Exercise brief: Scan the lines below for the string "this" and copy every one that has it.

Record set:
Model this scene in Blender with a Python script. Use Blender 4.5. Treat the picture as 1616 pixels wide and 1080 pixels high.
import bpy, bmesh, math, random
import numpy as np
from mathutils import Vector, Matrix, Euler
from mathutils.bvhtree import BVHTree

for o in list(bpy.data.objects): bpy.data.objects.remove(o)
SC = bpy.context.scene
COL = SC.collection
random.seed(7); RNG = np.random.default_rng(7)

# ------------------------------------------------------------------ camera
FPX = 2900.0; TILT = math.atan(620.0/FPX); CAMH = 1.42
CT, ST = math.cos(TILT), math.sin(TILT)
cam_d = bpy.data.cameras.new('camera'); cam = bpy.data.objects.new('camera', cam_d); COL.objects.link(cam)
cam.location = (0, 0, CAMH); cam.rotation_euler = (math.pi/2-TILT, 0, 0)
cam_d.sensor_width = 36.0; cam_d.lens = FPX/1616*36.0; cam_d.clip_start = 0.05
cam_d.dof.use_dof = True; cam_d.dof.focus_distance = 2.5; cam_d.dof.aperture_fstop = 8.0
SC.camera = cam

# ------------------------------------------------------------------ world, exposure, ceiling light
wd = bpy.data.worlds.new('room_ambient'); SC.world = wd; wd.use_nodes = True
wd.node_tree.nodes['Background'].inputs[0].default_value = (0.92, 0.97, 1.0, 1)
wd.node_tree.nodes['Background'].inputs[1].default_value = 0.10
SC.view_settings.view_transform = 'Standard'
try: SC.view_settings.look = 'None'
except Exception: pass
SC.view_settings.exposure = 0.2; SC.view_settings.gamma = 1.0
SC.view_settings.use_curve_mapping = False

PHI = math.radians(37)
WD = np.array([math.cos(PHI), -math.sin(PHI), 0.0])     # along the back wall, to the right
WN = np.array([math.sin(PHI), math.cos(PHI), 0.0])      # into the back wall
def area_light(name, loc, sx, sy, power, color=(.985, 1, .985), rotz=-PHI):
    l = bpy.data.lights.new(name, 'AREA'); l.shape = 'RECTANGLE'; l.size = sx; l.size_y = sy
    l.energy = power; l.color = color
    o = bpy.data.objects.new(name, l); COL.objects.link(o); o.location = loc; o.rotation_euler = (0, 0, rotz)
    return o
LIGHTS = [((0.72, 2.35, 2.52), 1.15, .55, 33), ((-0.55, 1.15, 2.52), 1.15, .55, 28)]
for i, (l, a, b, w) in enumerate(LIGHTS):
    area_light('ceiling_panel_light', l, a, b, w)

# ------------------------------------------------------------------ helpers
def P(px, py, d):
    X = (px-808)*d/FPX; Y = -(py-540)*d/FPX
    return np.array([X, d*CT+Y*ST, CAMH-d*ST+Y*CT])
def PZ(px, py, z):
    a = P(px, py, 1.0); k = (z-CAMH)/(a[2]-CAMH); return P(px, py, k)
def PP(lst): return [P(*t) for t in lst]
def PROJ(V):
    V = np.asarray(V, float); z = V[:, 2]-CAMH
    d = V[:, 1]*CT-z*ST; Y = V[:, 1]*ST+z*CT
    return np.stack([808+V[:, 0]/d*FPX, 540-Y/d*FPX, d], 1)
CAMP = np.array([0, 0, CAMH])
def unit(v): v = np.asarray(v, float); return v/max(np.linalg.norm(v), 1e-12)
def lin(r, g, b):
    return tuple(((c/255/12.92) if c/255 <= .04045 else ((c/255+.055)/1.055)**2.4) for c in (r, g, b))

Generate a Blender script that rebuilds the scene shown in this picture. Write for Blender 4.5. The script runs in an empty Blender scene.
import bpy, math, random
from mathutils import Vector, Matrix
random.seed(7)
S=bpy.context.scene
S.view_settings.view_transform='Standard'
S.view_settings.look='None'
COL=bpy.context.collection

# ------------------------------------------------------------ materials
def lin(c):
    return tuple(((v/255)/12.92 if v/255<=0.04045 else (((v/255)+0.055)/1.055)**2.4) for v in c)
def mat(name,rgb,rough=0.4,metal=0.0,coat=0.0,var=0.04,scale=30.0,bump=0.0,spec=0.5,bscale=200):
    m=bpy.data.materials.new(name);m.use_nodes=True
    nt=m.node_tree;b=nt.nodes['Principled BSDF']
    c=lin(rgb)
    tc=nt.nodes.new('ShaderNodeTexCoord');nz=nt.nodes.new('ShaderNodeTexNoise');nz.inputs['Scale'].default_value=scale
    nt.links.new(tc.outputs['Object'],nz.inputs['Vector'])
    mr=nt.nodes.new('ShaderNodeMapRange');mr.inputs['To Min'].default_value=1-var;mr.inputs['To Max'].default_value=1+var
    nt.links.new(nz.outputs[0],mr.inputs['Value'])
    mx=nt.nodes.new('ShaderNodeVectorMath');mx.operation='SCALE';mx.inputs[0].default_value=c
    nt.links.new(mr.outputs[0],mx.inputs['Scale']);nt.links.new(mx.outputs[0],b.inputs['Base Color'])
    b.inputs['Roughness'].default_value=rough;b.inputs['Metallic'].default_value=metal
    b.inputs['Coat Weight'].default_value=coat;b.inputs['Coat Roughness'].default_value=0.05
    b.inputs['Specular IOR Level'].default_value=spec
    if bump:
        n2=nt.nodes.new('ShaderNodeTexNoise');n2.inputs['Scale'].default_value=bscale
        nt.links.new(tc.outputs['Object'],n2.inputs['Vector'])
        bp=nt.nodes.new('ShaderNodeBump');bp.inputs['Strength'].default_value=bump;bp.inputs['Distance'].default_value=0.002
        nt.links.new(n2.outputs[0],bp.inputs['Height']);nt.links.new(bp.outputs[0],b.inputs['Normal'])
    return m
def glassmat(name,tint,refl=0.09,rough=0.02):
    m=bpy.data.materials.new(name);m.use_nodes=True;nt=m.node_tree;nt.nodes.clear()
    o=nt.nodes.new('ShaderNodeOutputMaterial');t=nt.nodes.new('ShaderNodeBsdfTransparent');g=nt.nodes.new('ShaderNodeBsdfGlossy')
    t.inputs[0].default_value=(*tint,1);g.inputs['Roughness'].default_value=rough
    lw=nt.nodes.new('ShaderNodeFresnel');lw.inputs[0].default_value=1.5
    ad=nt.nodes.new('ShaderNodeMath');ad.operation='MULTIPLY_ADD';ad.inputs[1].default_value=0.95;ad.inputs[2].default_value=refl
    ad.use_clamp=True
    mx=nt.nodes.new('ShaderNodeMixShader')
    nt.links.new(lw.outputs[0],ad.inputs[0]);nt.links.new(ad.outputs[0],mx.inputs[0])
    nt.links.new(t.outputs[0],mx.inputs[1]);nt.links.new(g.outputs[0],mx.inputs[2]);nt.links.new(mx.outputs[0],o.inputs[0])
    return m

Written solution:
Model this scene in Blender with a Python script. Use Blender 4.5. Treat the picture as 1616 pixels wide and 1080 pixels high.
Generate a Blender script that rebuilds the scene shown in this picture. Write for Blender 4.5. The script runs in an empty Blender scene.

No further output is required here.